**SHORT PROBLEM**
Your task is to copy the listing exactly, with the pictures left out.

**ENTRIES PROVIDED**
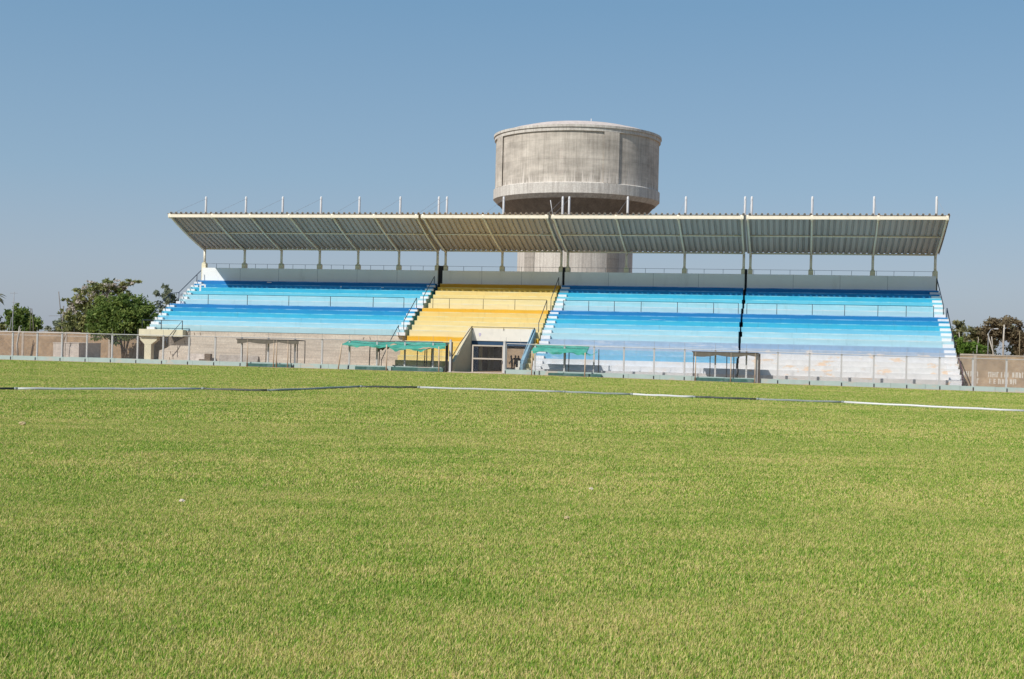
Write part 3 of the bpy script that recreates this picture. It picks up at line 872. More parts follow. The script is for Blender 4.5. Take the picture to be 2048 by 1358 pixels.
def fence_run(label, s0, s1, phase):
    F = stand_thing('chain_link_fence', label, 'fence', s0, 0)
    L = s1 - s0
    g0 = gz(W(s0, 0).x); g1 = gz(W(s1, 0).x)
    gl = lambda x: g0 + (g1 - g0) * x / L
    # curb, in lengths that follow the ground
    b = MB()
    nseg = max(1, int(L / 2.85))
    for k in range(nseg):
        a, c = L * k / nseg, L * (k + 1) / nseg
        z0 = min(gl(a), gl(c))
        b.box(a + 0.01, c - 0.01, -0.14, 0.14, z0 - 0.25, z0 + 0.42 + random.uniform(-.015, .015))
    b.build('curb', M_CURB, F)
    x = phase
    pme = MB().box(-.075, .075, -.075, .075, -0.2, HF - 0.05).mesh('post', M_POST)
    sme = MB().box(-.05, .05, -.16, -.142, -0.05, 0.30).mesh('post_foot', M_DARK)
    while x < L:
        p = inst('post', pme, F, (x, 0.23, gl(x)))
        inst('post_foot', sme, p, (0.03, -0.23, 0))
        x += 2.855
    MB().tube([(0, 0.1, gl(0) + HF - .06), (L, 0.1, gl(L) + HF - .06)], 0.035, 6).build('top_rail', M_POST, F)
    # spikes of bent wire stays above the rail
    x = phase; sp = MB()
    while x < L:
        sp.tube([(x, 0.2, gl(x) + HF - .1), (x, 0.14, gl(x) + HF + .55)], 0.014, 4)
        sp.tube([(x + 1.42, 0.1, gl(x) + HF - .1), (x + 1.42, 0.1, gl(x) + HF + .45)], 0.010, 4)
        x += 2.855
    sp.build('wire_stay', M_WIRE, F)
    # chain-link: woven diagonals of thin wire
    wv = MB(); pitch = 0.15; r = 0.0042
    z0, z1 = 0.40, HF - 0.06
    H = z1 - z0
    a = -H
    while a < L:
        for d in (1, -1):
            xa, xb = (a, a + H) if d > 0 else (a + H, a)
            za, zb = z0, z1
            # clip to 0..L
            def clip(xa, za, xb, zb):
                if xa > xb:
                    xa, za, xb, zb = xb, zb, xa, za
                if xb <= 0 or xa >= L: return None
                if xa < 0:
                    t = -xa / (xb - xa); xa, za = 0, za + (zb - za) * t
                if xb > L:
                    t = (L - xa) / (xb - xa); xb, zb = L, za + (zb - za) * t
                return xa, za, xb, zb
            c = clip(xa, za, xb, zb)
            if c and c[2] - c[0] > 0.02:
                yy = 0.10 + 0.004 * d
                wv.tube([(c[0], yy, gl(c[0]) + c[1]), (c[2], yy, gl(c[2]) + c[3])], r, 3, False)
        a += pitch
    wv.build('wire_mesh', M_WIRE, F)
    return F


fence_run('long chain-link fence on a teal curb in front of the brick wall and bare concrete', -73.6, -6.9, 2.9 + 17.12 - 2.855 * 6 + .0)
fence_run('long chain-link fence on a teal curb below the faded blue and white seats', -0.62, 62.0, 0.02)

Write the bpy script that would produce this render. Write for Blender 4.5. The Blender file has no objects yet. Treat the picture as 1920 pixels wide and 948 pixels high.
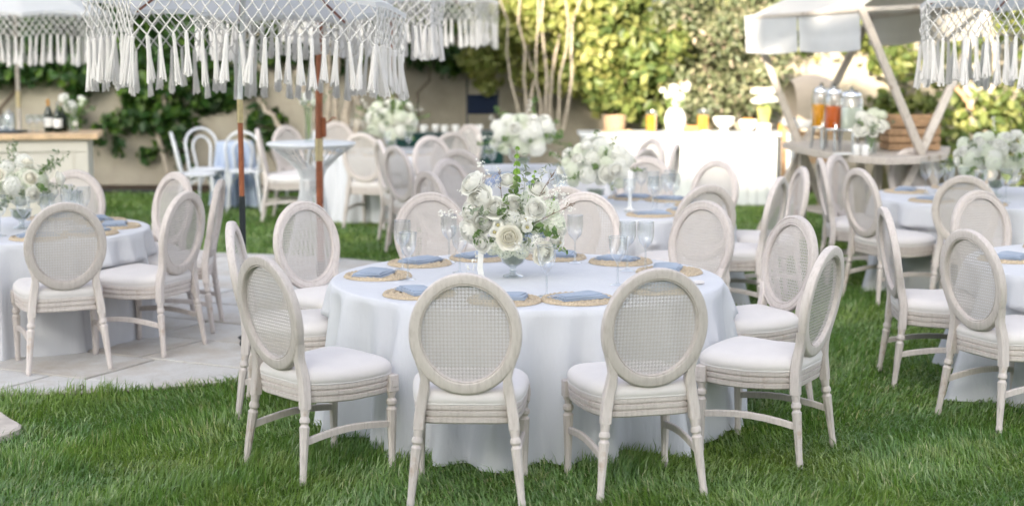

**ANSWER BELOW**
Write part 3 of the bpy script that recreates this picture. It picks up at line 872. More parts follow. The script is for Blender 4.5. Take the picture to be 2048 by 1358 pixels.
def fence_run(label, s0, s1, phase):
    F = stand_thing('chain_link_fence', label, 'fence', s0, 0)
    L = s1 - s0
    g0 = gz(W(s0, 0).x); g1 = gz(W(s1, 0).x)
    gl = lambda x: g0 + (g1 - g0) * x / L
    # curb, in lengths that follow the ground
    b = MB()
    nseg = max(1, int(L / 2.85))
    for k in range(nseg):
        a, c = L * k / nseg, L * (k + 1) / nseg
        z0 = min(gl(a), gl(c))
        b.box(a + 0.01, c - 0.01, -0.14, 0.14, z0 - 0.25, z0 + 0.42 + random.uniform(-.015, .015))
    b.build('curb', M_CURB, F)
    x = phase
    pme = MB().box(-.075, .075, -.075, .075, -0.2, HF - 0.05).mesh('post', M_POST)
    sme = MB().box(-.05, .05, -.16, -.142, -0.05, 0.30).mesh('post_foot', M_DARK)
    while x < L:
        p = inst('post', pme, F, (x, 0.23, gl(x)))
        inst('post_foot', sme, p, (0.03, -0.23, 0))
        x += 2.855
    MB().tube([(0, 0.1, gl(0) + HF - .06), (L, 0.1, gl(L) + HF - .06)], 0.035, 6).build('top_rail', M_POST, F)
    # spikes of bent wire stays above the rail
    x = phase; sp = MB()
    while x < L:
        sp.tube([(x, 0.2, gl(x) + HF - .1), (x, 0.14, gl(x) + HF + .55)], 0.014, 4)
        sp.tube([(x + 1.42, 0.1, gl(x) + HF - .1), (x + 1.42, 0.1, gl(x) + HF + .45)], 0.010, 4)
        x += 2.855
    sp.build('wire_stay', M_WIRE, F)
    # chain-link: woven diagonals of thin wire
    wv = MB(); pitch = 0.15; r = 0.0042
    z0, z1 = 0.40, HF - 0.06
    H = z1 - z0
    a = -H
    while a < L:
        for d in (1, -1):
            xa, xb = (a, a + H) if d > 0 else (a + H, a)
            za, zb = z0, z1
            # clip to 0..L
            def clip(xa, za, xb, zb):
                if xa > xb:
                    xa, za, xb, zb = xb, zb, xa, za
                if xb <= 0 or xa >= L: return None
                if xa < 0:
                    t = -xa / (xb - xa); xa, za = 0, za + (zb - za) * t
                if xb > L:
                    t = (L - xa) / (xb - xa); xb, zb = L, za + (zb - za) * t
                return xa, za, xb, zb
            c = clip(xa, za, xb, zb)
            if c and c[2] - c[0] > 0.02:
                yy = 0.10 + 0.004 * d
                wv.tube([(c[0], yy, gl(c[0]) + c[1]), (c[2], yy, gl(c[2]) + c[3])], r, 3, False)
        a += pitch
    wv.build('wire_mesh', M_WIRE, F)
    return F


fence_run('long chain-link fence on a teal curb in front of the brick wall and bare concrete', -73.6, -6.9, 2.9 + 17.12 - 2.855 * 6 + .0)
fence_run('long chain-link fence on a teal curb below the faded blue and white seats', -0.62, 62.0, 0.02)

Write the bpy script that would produce this render. Write for Blender 4.5. The Blender file has no objects yet. Treat the picture as 1920 pixels wide and 948 pixels high.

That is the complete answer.